First choose a table. The best views out the windows are always the furthest from the buffet. Near the buffet, one gets relentless jostling, beyond means traipsing back and forth juggling laden plates. Once you are seated, should you start with the coffee you so desperately yearn for, or study the array of foods on offer? Life is a constant challenge of decisions.

I compromise on coffee and cheese cake. To be ingested leisurely whilst contemplating humanity.

At a neighboring table sit a man and a woman, he was the model for a Grant Wood portrait, she had posed for Rembrandt. Their plates are piled with eggs, cheeses, pastries. They are obviously expecting another couple as overflowing dishes are waiting on the third and fourth sides of the table. But no one comes so they simply move Mad Hatter Tea-party style and wolf down the other two portions as well.

I watch a boy, maybe 6- or 7-years-old, balancing one hard-boiled egg in the middle of a large dinner plate. His tongue peaks through his lips in concentration as he maneuvers between the tables, around bustling waiters and half-starved guests. He is small and hard to see in his blue Superman outfit. I see his speed pick up as he  nears his destination, then just as he is about to triumphantly deposit his precious cargo on his table, a boy about his size wearing a Puma sweatshirt jostles him and the egg goes flying to land crushed and defeated on the floor where it is immediately trampled upon. I expected to see Superman burst into tears or crumple on his chair. I did not anticipate the look of pure hatred shot at Puma. It said, ‘a force to be reckoned with’.

I notice an athletic-looking young woman approach the salad bar. She piles her plate up with lettuce, cucumbers and various other politically correct vegetables. A zero percent yoghurt accompanies the feast, she has earned it after the hour spent in the gym that morning followed by a brisk 5 kilometer run. She joins her muscular companion at a nearby table. A short while later, she returns for a second helping, tomatoes and radishes added to the treat. But, do my eyes deceive me? I see her furtively slip a sugar coated chocolate bun into her pocket bag, before sitting down again. Naughty, but I won’t tell.

A group walk in, all speaking simultaneously in some southern state accent. I label them as pilgrims, many wear crosses on necklaces, and tote bags marked “Holy Land Wayfarer.” They are excited and we are informed through their chatter that today they will visit Tabgha where Jesus fed 5,000 people with five loaves of bread and two fish. They are determined to practice what they preach and manage to devour the equivalent of five loaves and two fish each, adding omelettes, Danish, salads and creamed potatoes to the miracle. The heavy rain outside does not dampen their enthusiasm. One lady is wearing just a vest and short pants, she was obviously informed that the weather in Israel is always warm.
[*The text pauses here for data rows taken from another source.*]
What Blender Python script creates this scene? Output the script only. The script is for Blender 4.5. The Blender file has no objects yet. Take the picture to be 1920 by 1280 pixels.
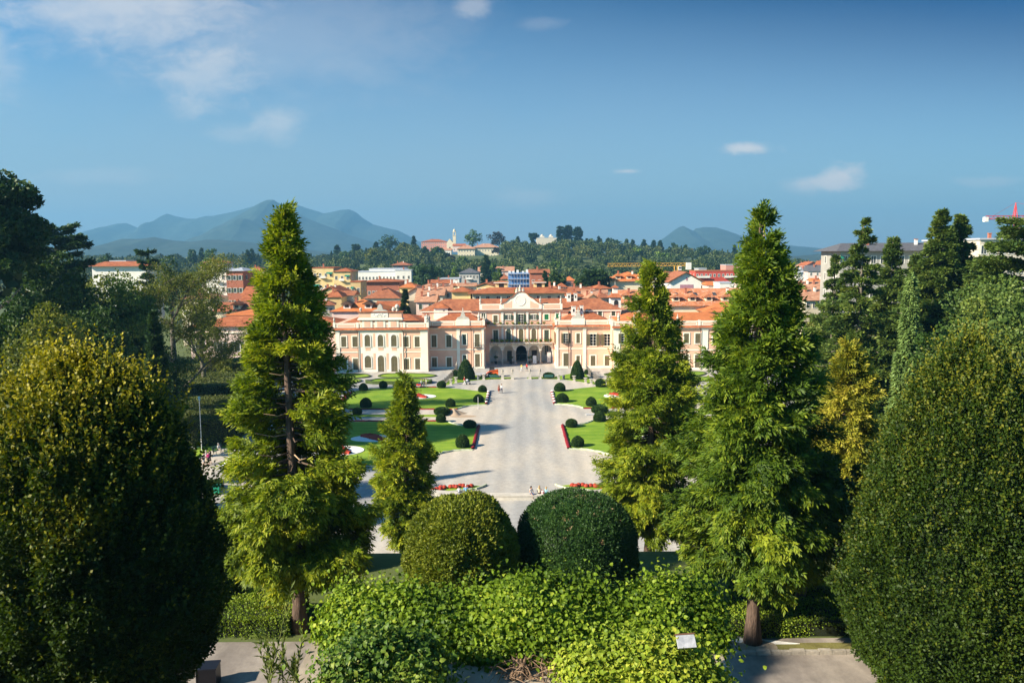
import bpy, bmesh, math, random
import numpy as np
from mathutils import Vector, Matrix
PI = math.pi
R = math.radians
scene = bpy.context.scene
COL = scene.collection
rnd = random.Random(7)

# ------------------------------------------------------------------ camera
F = 28 / 36 * 1920
CAMZ = 26.0
PITCH, ROLL = R(6.31), R(-0.40)
CM = Matrix.Rotation(R(90) - PITCH, 3, 'X') @ Matrix.Rotation(ROLL, 3, 'Z')
cam = bpy.data.cameras.new('camera')
camo = bpy.data.objects.new('camera', cam)
COL.objects.link(camo)
camo.matrix_world = Matrix.Translation((0, 0, CAMZ)) @ CM.to_4x4()
cam.sensor_width = 36
cam.lens = 28
cam.shift_x = -15 / 1920
cam.clip_start = 0.3
cam.clip_end = 30000
scene.camera = camo


def ray(px, py):
    return CM @ Vector(((px - 975) / F, (640 - py) / F, -1))


def G(px, py, z=0.0):            # where the sight line meets height z
    v = ray(px, py)
    t = (z - CAMZ) / v.z
    return Vector((v.x * t, v.y * t, z))


def P(px, py, Y):                # where the sight line meets the plane at depth Y
    v = ray(px, py)
    t = Y / v.y
    return Vector((v.x * t, Y, CAMZ + v.z * t))


def PXM(Y):                      # metres per photo pixel at depth Y
    return Y / F


# ------------------------------------------------------------------ materials
def newmat(name):
    m = bpy.data.materials.new(name)
    m.use_nodes = True
    return m, m.node_tree.nodes, m.node_tree.links


MATS = {}


def mat(name, col, rough=0.8, var=0.18, scale=1.5, col2=None, bump=0.0, bscale=20, metal=0.0, spec=0.3, stretch=(1, 1, 1), detail=6):
    if name in MATS:
        return MATS[name]
    m, n, l = newmat(name)
    b = n['Principled BSDF']
    b.inputs['Roughness'].default_value = rough
    b.inputs['Metallic'].default_value = metal
    b.inputs['Specular IOR Level'].default_value = spec
    tc = n.new('ShaderNodeTexCoord')
    mp = n.new('ShaderNodeMapping')
    mp.inputs['Scale'].default_value = stretch
    l.new(tc.outputs['Object'], mp.inputs['Vector'])
    nz = n.new('ShaderNodeTexNoise')
    nz.inputs['Scale'].default_value = scale
    nz.inputs['Detail'].default_value = detail
    nz.inputs['Roughness'].default_value = 0.65
    l.new(mp.outputs['Vector'], nz.inputs['Vector'])
    rp = n.new('ShaderNodeValToRGB')
    c2 = col2 or tuple(min(1, c * (1 + var)) for c in col)
    c1 = tuple(c * (1 - var) for c in col) if col2 is None else col
    rp.color_ramp.elements[0].position = 0.32
    rp.color_ramp.elements[0].color = (*c1, 1)
    rp.color_ramp.elements[1].position = 0.68
    rp.color_ramp.elements[1].color = (*c2, 1)
    l.new(nz.outputs['Fac'], rp.inputs['Fac'])
    l.new(rp.outputs['Color'], b.inputs['Base Color'])
    if bump:
        n2 = n.new('ShaderNodeTexNoise')
        n2.inputs['Scale'].default_value = bscale
        n2.inputs['Detail'].default_value = 4
        l.new(mp.outputs['Vector'], n2.inputs['Vector'])
        bp = n.new('ShaderNodeBump')
        bp.inputs['Strength'].default_value = bump
        bp.inputs['Distance'].default_value = 0.05
        l.new(n2.outputs['Fac'], bp.inputs['Height'])
        l.new(bp.outputs['Normal'], b.inputs['Normal'])
    MATS[name] = m
    return m


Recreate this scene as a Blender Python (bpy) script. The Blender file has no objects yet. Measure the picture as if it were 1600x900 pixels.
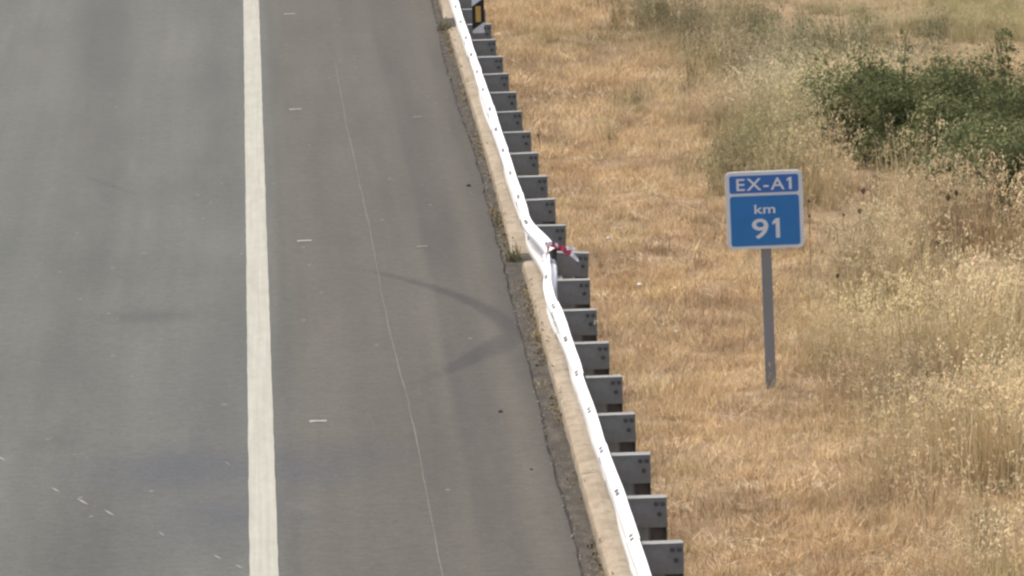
import bpy, math, random
import numpy as np
from mathutils import Vector, Matrix

random.seed(7)
RNG = np.random.default_rng(11)
S = bpy.context.scene
COL = S.collection
PI = math.pi

# ------------------------------------------------------------------ camera
CAM_H = 8.5
FPX = 11920.0                      # focal length in 1600-px-wide pixels
def camera_axes(roll_deg, vp=(369.0, -1029.0)):
    r = math.radians(roll_deg)
    Y = np.array([(vp[0]-800)/FPX, (450-vp[1])/FPX, -1.0]); Y /= np.linalg.norm(Y)
    U = np.array([-math.sin(r), math.cos(r), 0.0]); Z = U - Y*(U @ Y); Z /= np.linalg.norm(Z)
    X = np.cross(Y, Z)
    return np.array([X, Y, Z]).T   # world -> camera
CM = camera_axes(2.0)
def ground(px, py, z=0.0):
    """measured position on the photograph -> place on the plane of height z"""
    d = np.array([(px-800)/FPX, (450-py)/FPX, -1.0]); w = CM.T @ d
    t = (z-CAM_H)/w[2]
    return float(w[0]*t), float(w[1]*t)
cam_d = bpy.data.cameras.new('camera')
cam = bpy.data.objects.new('camera', cam_d); COL.objects.link(cam)
cam_d.sensor_width = 36.0
cam_d.lens = FPX/1600*36.0
cam_d.clip_start = 0.5
cam_d.clip_end = 3000
mw = Matrix([[CM[j][i] for j in range(3)] + [0] for i in range(3)] + [[0, 0, 0, 1]])
mw.translation = Vector((0, 0, CAM_H))
cam.matrix_world = mw
S.camera = cam

# ------------------------------------------------------------------ light
SUN_EL, SUN_AZ = 62.0, 48.0        # azimuth: degrees beyond due left of the road
world = bpy.data.worlds.new('World'); S.world = world; world.use_nodes = True
wn = world.node_tree.nodes; wl = world.node_tree.links; wn.clear()
sky = wn.new('ShaderNodeTexSky'); sky.sky_type = 'NISHITA'; sky.sun_disc = False
el, az = math.radians(SUN_EL), math.radians(SUN_AZ)
sdir = Vector((-math.cos(el)*math.cos(az), math.cos(el)*math.sin(az), math.sin(el)))
sky.sun_elevation = el
sky.sun_rotation = math.atan2(sdir.x, sdir.y)
sky.dust_density = 6.0; sky.ozone_density = 1.0
bg = wn.new('ShaderNodeBackground'); bg.inputs['Strength'].default_value = 0.15
wo = wn.new('ShaderNodeOutputWorld')
wl.new(sky.outputs[0], bg.inputs[0]); wl.new(bg.outputs[0], wo.inputs[0])
sl = bpy.data.lights.new('sun', 'SUN'); sl.energy = 1.5; sl.angle = math.radians(8.0); sl.color = (1.0, 0.955, 0.88)
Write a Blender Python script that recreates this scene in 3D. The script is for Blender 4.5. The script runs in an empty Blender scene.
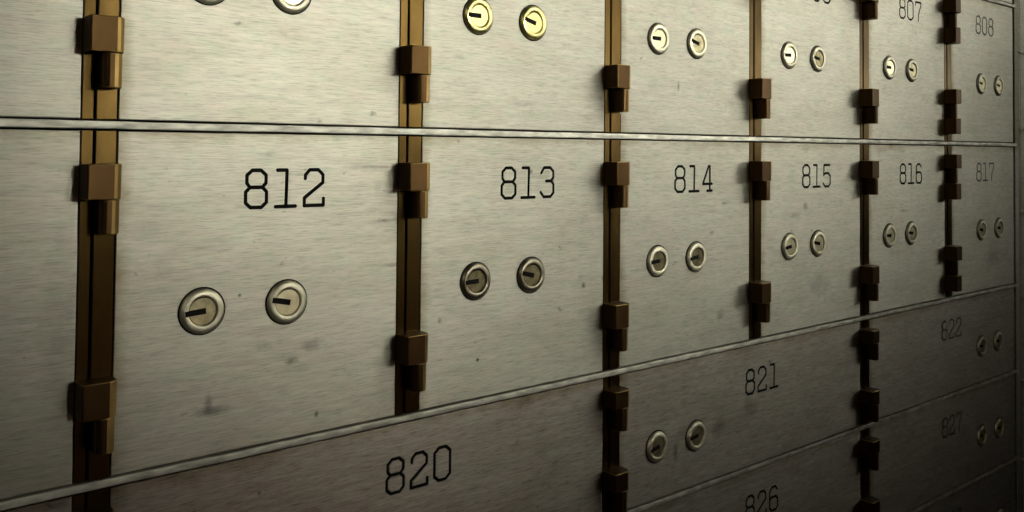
import bpy, bmesh, math, random
from mathutils import Vector, Matrix
random.seed(7)
C = bpy.context.scene.collection
S = 0.13            # one door pitch in metres
Z0 = 1.30           # height of the main divider bar above the floor
H1, H2, W = 0.972, 0.595, 0.0904

def P(x, y, z):
    return Vector((x * S, y * S, Z0 + z * S))

# ------------------------------------------------------------------ materials
def newmat(name):
    m = bpy.data.materials.new(name); m.use_nodes = True
    nt = m.node_tree
    b = nt.nodes['Principled BSDF']
    return m, nt, b

def N(nt, typ, **kw):
    n = nt.nodes.new(typ)
    for k, v in kw.items():
        if k == 'inp':
            for i, val in v.items(): n.inputs[i].default_value = val
        else: setattr(n, k, v)
    return n

def ramp(nt, fac, stops):
    r = nt.nodes.new('ShaderNodeValToRGB')
    el = r.color_ramp.elements
    while len(el) < len(stops): el.new(0.5)
    for e, (p, c) in zip(el, stops):
        e.position = p; e.color = (c[0], c[1], c[2], 1) if hasattr(c, '__len__') else (c, c, c, 1)
    nt.links.new(fac, r.inputs[0])
    return r

def mul(nt, a, b, fac=1.0):
    m = nt.nodes.new('ShaderNodeMixRGB'); m.blend_type = 'MULTIPLY'; m.inputs[0].default_value = fac
    nt.links.new(a, m.inputs[1]); nt.links.new(b, m.inputs[2])
    return m

# stains on the doors: x, z (in pitches), half width, half height, strength
STAINS = [(0.53,-0.72,.030,.012,.5),(0.60,-0.68,.035,.02,.35),(0.36,-0.50,.006,.006,.7),(0.62,-0.90,.010,.012,.8),
          (0.28,-0.83,.05,.012,.45),(0.27,-0.81,.012,.03,.4),(0.44,-0.66,.03,.015,.3),(2.37,0.225,.012,.026,.6),(1.09,-0.66,.010,.012,.5),
          (1.26,-0.82,.006,.006,.9),(1.79,-0.60,.010,.012,.7),(1.9,-0.58,.008,.012,.5),(0.82,-0.12,.09,.006,.35),
          (0.86,-0.30,.05,.008,.5),(2.70,-0.30,.02,.008,.4),(3.37,-0.34,.022,.02,.4),(3.28,-0.38,.05,.012,.25),
          (4.40,-0.40,.05,.01,.3),(0.09,-0.30,.03,.03,.12),(0.13,-0.40,.03,.03,.10),(0.9,-0.45,.06,.006,.3),
          (3.07,0.30,.02,.008,.35),(2.67,-0.82,.03,.03,.3),(2.66,-1.33,.05,.05,.35),(2.9,-1.28,.06,.05,.3),
          (2.36,-1.38,.015,.04,.5),(2.40,-1.30,.05,.02,.3),(1.02,-1.35,.08,.03,.25),(-0.13,-0.55,.05,.2,.2),
          (5.6,-0.75,.12,.08,.3),(3.5,-0.75,.10,.06,.22)]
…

Who comes to Israel mid-winter and stays in a luxury hotel? Mainly tourists taking advantage of the off-season prices and the bearable temperatures. The miscellany of languages is startling yet somewhat heart-warming. English, Arabic, Russian, French, Scandinavian, indistinguishable Far-Eastern and Spanish, representatives of every race and ideology are sitting in one hall, politely waiting for their turn with the pancake chef or coffee-maker. Treaties could be signed here and refugees settled, the atmosphere is cordial and the guests so united in their goals — that of consuming as much food as possible before the kitchens close. This is reality, not the artificial corridors of the United Nations and their minions.

A bewigged ultra-religious Jewess is recommending the smoked cheese to a hijab-wrapped Arab lady. Two kids with no common tongue are creating havoc with the breakfast cereal dispensers. They giggle in the same language. A southern Baptist priest asks a Rabbi to explain the various yoghurt options. Parents indulge their children, grateful that they don’t need to clear up the deluge after. An ancient Druze vigorously piles sugar onto his porridge, far away from the critical eyes of his wife. There is an ambiance of freedom, of triumph over the weariness of existence, of hopes and wishes being fulfilled. And above all – of egalitarianism. For all paying guests are equal in the eyes of the maître d’.

Superman has just accidentally poured some cornflakes into Puma’s  shirt. I guess world peace will have to wait.